Sara Porkolob in "1776"
(Photo: Sara Krulwich)
Company member Sara Porkolob, who plays South Carolina Congressman Edward Rutledge, started a firestorm among the theater community last October in which they dared to answer questions about the production with candor and honesty. They did not agree with the suggestion that the production is artistically fulfilling – for them – and even more aggressive comments for saying they only give 75% to this show a night.

Much, much more interesting, however, are their comments about the frustration of being a multidisciplinary performance artist who takes a job as solely a performer in someone else’s work. The fact that, in their opinion, the show still does not go far enough in critiquing the so-called “American experiment. It is a rich and interesting interview with an amazing artist, and I strongly recommend reading the entire thing.

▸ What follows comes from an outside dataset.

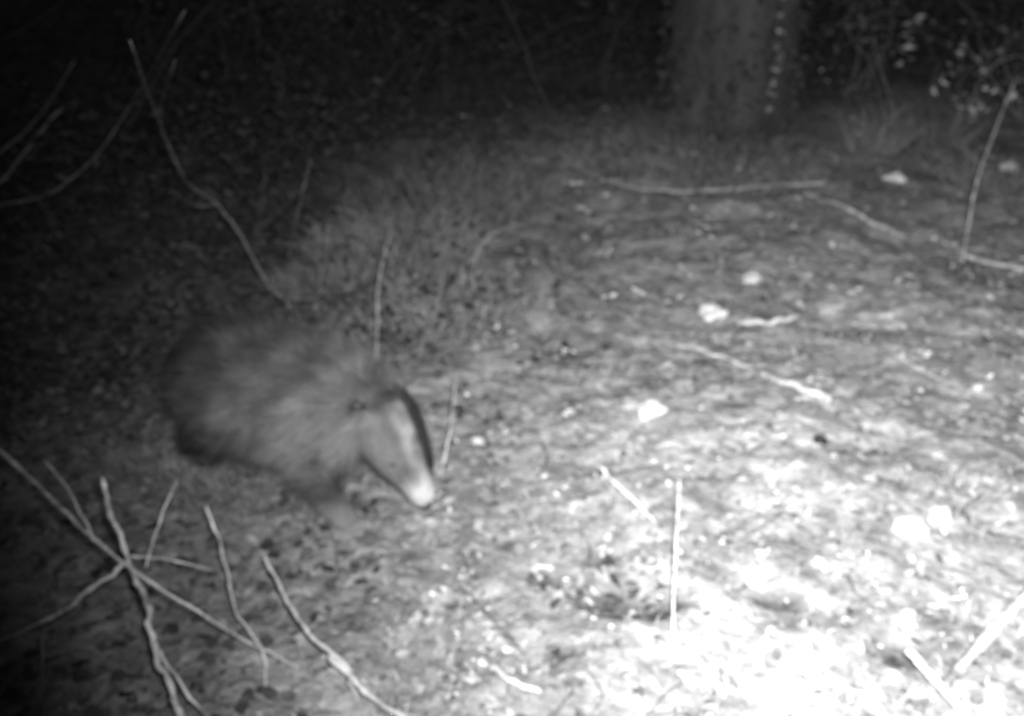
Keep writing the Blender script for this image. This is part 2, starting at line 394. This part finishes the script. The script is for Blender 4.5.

The best excuse for being controversial, however, is when you are also brilliant. The most emotionally disturbing song in the entire show, no matter where you are seeing it, and the only part of the show which comes even close to addressing the massive errors in the American experiment which are still with us today, is the the eleven o’clock number Molasses to Rum, led by Porkolob, for which they say they give 90% and which they entirely walk away with. If what I heard that night was 90% of what they have to offer, I am literally frightened to experience their talent at full bore. I hope that someday I will.

Photo: TRG Reality
My one personal regret was that I did not get to see Elizabeth A. Davis as Jefferson, though the family did last summer. We were in the company of The Merry Wives of Windsor at Great Lakes together in 2005 as she was completing her studies at Case, and she participated in an odd “Mr. Shakespeare” photo shoot in which we first recreate the famous V-J Day photograph and then I apparently drop her (right.)  Maintaining the role in Boston on then Broadway while visibly and increasingly pregnant over the course of the fall, Davis left the production as scheduled around Christmas.